I'm Josh.
When I first started, I offered to work for free for a month and still couldn’t close a single client.
8 years later, I run a 75-person retention agency behind $380M in attributed revenue.
The beginning was quite a unique journey:
• I spent every dollar I had on courses, books, and food.
• Spent 4 months reaching out to brands who didn't care about email.
• Couldn't even give my work away for free.
I was in college and had no grand plan or startup vision. I just needed to make money so I could eat.
I'd been flipping random stuff on eBay, dropshipping, making a little bit of cash on the side.

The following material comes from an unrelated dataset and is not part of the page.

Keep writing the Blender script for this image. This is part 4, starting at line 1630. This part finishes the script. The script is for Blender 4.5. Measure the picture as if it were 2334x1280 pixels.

But I saw an opportunity in email marketing and decided to pivot. But I had nothing:
• No network.
• No connections.
• About $1,000 to my name.
That was my entire operating budget.
And the brands I was reaching out to didn't care about email at all…
They were all-in on Facebook ads, doubling down on paid. Email was an afterthought to pretty much everyone.
So I spent four months doing cold outreach every day. Reaching out to brands on social media trying to land a single client.
And got zero results. Not a single client.
So I had a new genius offer:
"I'll do it for free. Four weeks, with no charge. We only talk about payment after I've driven results."
It felt like the offer nobody could refuse.
It turns out, free has a cost.
If you're a successful business owner, the risk of handing your email system to a random kid off the internet is real.
• What if he messes something up?
• What if you lose customers?
• What if skimping on a proper hire ends up costing more than paying for one?
The opportunity cost of free was too high. And at the time I had no clue of it.
I learned something that still shapes me today:
For people who've already built something, money isn't the scarcest resource. Time and attention are.
• Free doesn't solve for time.
• Free doesn't solve for attention.
• Free just means cheap. And cheap feels risky.
Once I understood that, I stopped competing on price and I started solving for what was actually scarce.
8 years later…
~$380M in retention-attributed revenue.
~75 people on the team.
~60 active clients.
It all started with $1,000 and four months of hearing no.
The constraint you're solving for might be the wrong one.